● **Work required**:
Count lines with the string "scene" in them. State the number alone.

++++

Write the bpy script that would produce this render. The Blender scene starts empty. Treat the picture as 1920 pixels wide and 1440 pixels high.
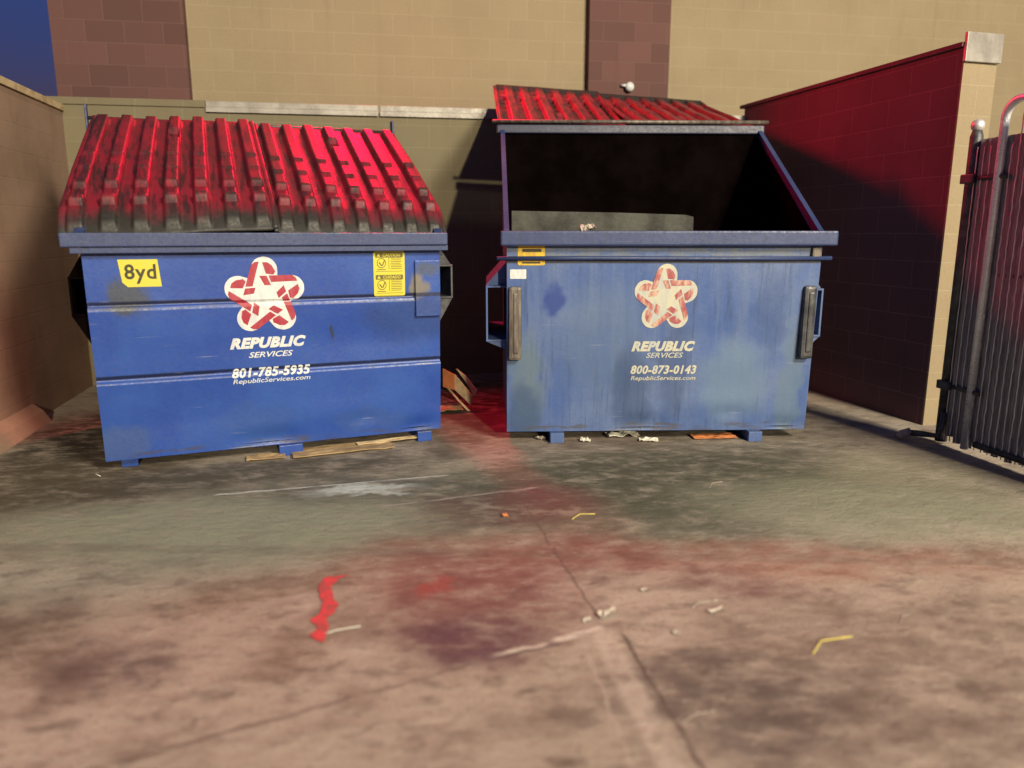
import bpy, bmesh, math, random
from mathutils import Vector, Matrix, noise
random.seed(7)
R = math.radians
sc = bpy.context.scene
COL = sc.collection

# ------------------------------------------------------------------ materials
def new_mat(name):
    m = bpy.data.materials.new(name); m.use_nodes = True
    nt = m.node_tree; b = nt.nodes['Principled BSDF']
    return m, nt, b
def N(nt, t, **k):
    n = nt.nodes.new(t)
    for a, v in k.items():
        if a in n.inputs: n.inputs[a].default_value = v
        else: setattr(n, a, v)
    return n
def L(nt, a, b): nt.links.new(a, b)
def noise_n(nt, vec, scale, detail=6, rough=.6, dist=0.0):
    n = N(nt, 'ShaderNodeTexNoise'); n.inputs['Scale'].default_value = scale
    n.inputs['Detail'].default_value = detail; n.inputs['Roughness'].default_value = rough
    n.inputs['Distortion'].default_value = dist
    if vec is not None: L(nt, vec, n.inputs['Vector'])
    return n.outputs['Fac']
def ramp(nt, fac, lo, hi, a=0.0, b=1.0, smooth=True):
    n = N(nt, 'ShaderNodeMapRange'); n.interpolation_type = 'SMOOTHSTEP' if smooth else 'LINEAR'
    n.inputs['From Min'].default_value = lo; n.inputs['From Max'].default_value = hi
    n.inputs['To Min'].default_value = a; n.inputs['To Max'].default_value = b
    L(nt, fac, n.inputs['Value']); return n.outputs['Result']
def mix(nt, fac, a, b, mode='MIX'):
    n = N(nt, 'ShaderNodeMix'); n.data_type = 'RGBA'; n.blend_type = mode
    if hasattr(fac, 'node'): L(nt, fac, n.inputs[0])
    else: n.inputs[0].default_value = fac
    for s, i in ((a, 6), (b, 7)):
        if hasattr(s, 'node'): L(nt, s, n.inputs[i])
        else: n.inputs[i].default_value = (*s, 1)
    return n.outputs[2]
def math_n(nt, op, a, b=None):
    n = N(nt, 'ShaderNodeMath'); n.operation = op
    for i, s in enumerate((a, b)):
        if s is None: continue
        if hasattr(s, 'node'): L(nt, s, n.inputs[i])
        else: n.inputs[i].default_value = s
    return n.outputs[0]
def mapping(nt, vec, loc=(0,0,0), rot=(0,0,0), scale=(1,1,1), typ='POINT'):
    n = N(nt, 'ShaderNodeMapping'); n.vector_type = typ
    n.inputs['Location'].default_value = loc; n.inputs['Rotation'].default_value = rot
    n.inputs['Scale'].default_value = scale; L(nt, vec, n.inputs['Vector']); return n.outputs[0]
def bump(nt, b, h, strength=.3, dist=.01):
    n = N(nt, 'ShaderNodeBump'); n.inputs['Strength'].default_value = strength
    n.inputs['Distance'].default_value = dist; L(nt, h, n.inputs['Height']); L(nt, n.outputs[0], b.inputs['Normal'])
def objc(nt): return N(nt, 'ShaderNodeTexCoord').outputs['Object']

def rough_mat(name, c1, c2, scale=8, rough=.7, metal=0, bs=.25, bd=.004, spec=None, stretch=(1,1,1)):
    m, nt, b = new_mat(name); o = mapping(nt, objc(nt), scale=stretch)
    f = noise_n(nt, o, scale); f2 = noise_n(nt, o, scale*9, 4)
    c = mix(nt, ramp(nt, f, .35, .68), c1, c2)
    L(nt, c, b.inputs['Base Color'])
    L(nt, ramp(nt, f2, .2, .8, max(0, rough-.12), min(1, rough+.12)), b.inputs['Roughness'])
    b.inputs['Metallic'].default_value = metal
    if spec is not None: b.inputs['Specular IOR Level'].default_value = spec
    bump(nt, b, f2, bs, bd); return m

def paint_mat(name, base, faded, dark, streak=.4, stains=(), rough=.45, bands=()):
    """painted steel: fading, vertical run streaks, scuffs and shaped dirt spots (local coordinates)"""
    m, nt, b = new_mat(name); o = objc(nt)
    big = noise_n(nt, mapping(nt, o, scale=(1, 1, .8)), 2.2, 5, .6)
    st = noise_n(nt, mapping(nt, o, scale=(14, 14, 1.0)), 1.0, 6, .65, .3)
    st2 = noise_n(nt, mapping(nt, o, scale=(45, 45, 1.6)), 1.0, 5, .6)
    fine = noise_n(nt, o, 60, 5, .7)
    c = mix(nt, ramp(nt, big, .35, .7), base, faded)
    c = mix(nt, ramp(nt, st, .45, .72, 0, streak), c, faded)
    c = mix(nt, ramp(nt, st2, .5, .75, 0, streak*.8), c, dark)
    c = mix(nt, ramp(nt, fine, .3, .8, 0, .22), c, dark)
    sc1 = noise_n(nt, mapping(nt, o, scale=(3, 3, 9), loc=(3, 1, 2)), 3.0, 8, .75)
    c = mix(nt, ramp(nt, sc1, .64, .7, 0, .6), c, dark)
    rust = noise_n(nt, mapping(nt, o, loc=(7, 2, 5)), 9.0, 8, .7)
    c = mix(nt, ramp(nt, rust, .69, .74, 0, .8), c, (.10, .055, .03))
    wn = N(nt, 'ShaderNodeTexNoise'); wn.inputs['Scale'].default_value = 7; L(nt, o, wn.inputs['Vector'])
    wv = N(nt, 'ShaderNodeVectorMath'); wv.operation = 'MULTIPLY_ADD'
    L(nt, wn.outputs['Color'], wv.inputs[0]); wv.inputs[1].default_value = (.16, .16, .16); L(nt, o, wv.inputs[2])
    for (x, z, rx, rz, col, k) in stains:
        v = mapping(nt, wv.outputs[0], loc=(-(x+.08)/rx, 0, -(z+.08)/rz), scale=(1/rx, 0, 1/rz))
        ln = N(nt, 'ShaderNodeVectorMath'); ln.operation = 'LENGTH'; L(nt, v, ln.inputs[0])
        c = mix(nt, ramp(nt, ln.outputs['Value'], .55, 1.25, k, 0), c, col)
    if bands:
        sz = N(nt, 'ShaderNodeSeparateXYZ'); L(nt, o, sz.inputs[0])
        pn = noise_n(nt, mapping(nt, o, scale=(5, 5, 30)), 1.0, 7, .75)
        for (z, hw, col, k, lo) in bands:
            dz = math_n(nt, 'ABSOLUTE', math_n(nt, 'SUBTRACT', sz.outputs[2], z))
            f = math_n(nt, 'MULTIPLY', ramp(nt, dz, hw*.5, hw, k, 0), ramp(nt, pn, lo, lo+.12, 0, 1))
            c = mix(nt, f, c, col)
    scr = noise_n(nt, mapping(nt, o, rot=(0, R(24), 0), scale=(2, 2, 90), loc=(1, 4, 2)), 1.0, 3, .6)
    scm = noise_n(nt, mapping(nt, o, loc=(9, 3, 1)), 2.6, 3, .6)
    c = mix(nt, math_n(nt, 'MULTIPLY', ramp(nt, scr, .665, .69, 0, .7), ramp(nt, scm, .52, .62, 0, 1)), c, (.22, .25, .33))
    L(nt, c, b.inputs['Base Color'])
    L(nt, ramp(nt, fine, .2, .8, rough-.08, rough+.2), b.inputs['Roughness'])
    hb = math_n(nt, 'ADD', math_n(nt, 'MULTIPLY', big, 1.5), math_n(nt, 'MULTIPLY', fine, .15))
    bump(nt, b, hb, .35, .012)
    return m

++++

● **Full answer**:
2